The company was granted around £200 million of spending that Ofwat had rejected including around £92 million for leakage, which Emmott said: “reflects customers’ priorities and will enable us to make significant strides to improve performance”.

Totex allowance in the redetermination is around £92 million higher than the final determination but remains around £773 million lower than Yorkshire’s proposal.

One significant scheme the CMA shifted on was for flooding in Hull and Haltemprice, for which Yorkshire requested £28.7 million. It said the balance of the £50 million scheme would be raised via partnership funding. Ofwat only permitted £16.4 million towards it despite the company arguing that residents were disproportionately more likely to be affected by flooding.

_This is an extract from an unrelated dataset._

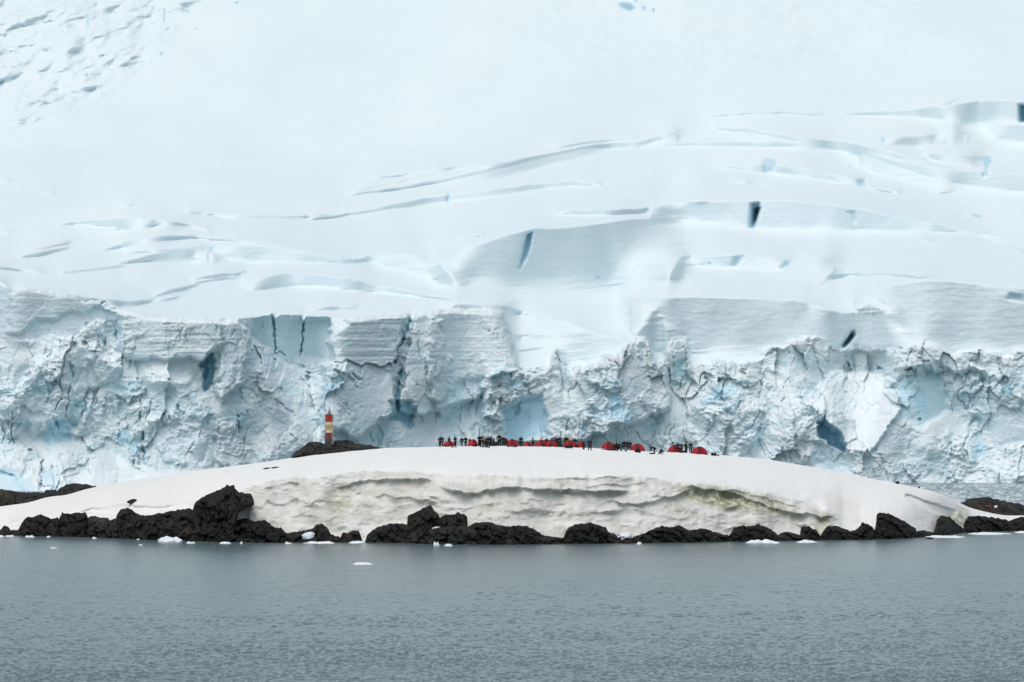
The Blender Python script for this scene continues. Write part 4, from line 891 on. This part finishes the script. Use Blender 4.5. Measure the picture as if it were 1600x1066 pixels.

The CMA ruled that there was evidence supporting the additional flooding risk and permitted £23.7 million of the spending, which was £6.6 million above Ofwat’s determination. The company will have to meet a new performance commitment and ODI relating to the scheme.

 

Yorkshire was the first company to request a referral to the CMA on the grounds that the long-term risks to the company’s resilience and customers “would be at a level which it cannot accept”.

On financeability the CMA said the company should achieve strong investment grade credit ratings based on the notional capital structure given the WACC and cost of debt.

The companies have four weeks to respond to the CMA, during which time Emmott said Yorkshire would examine how the redetermination in the round will stack up when ODIs and penalties have been considered.

Emmott commended the CMA for being “extraordinarily fair” in the way it conducted the appeal process accepting many of both Ofwat’s and the appealing companies’ points.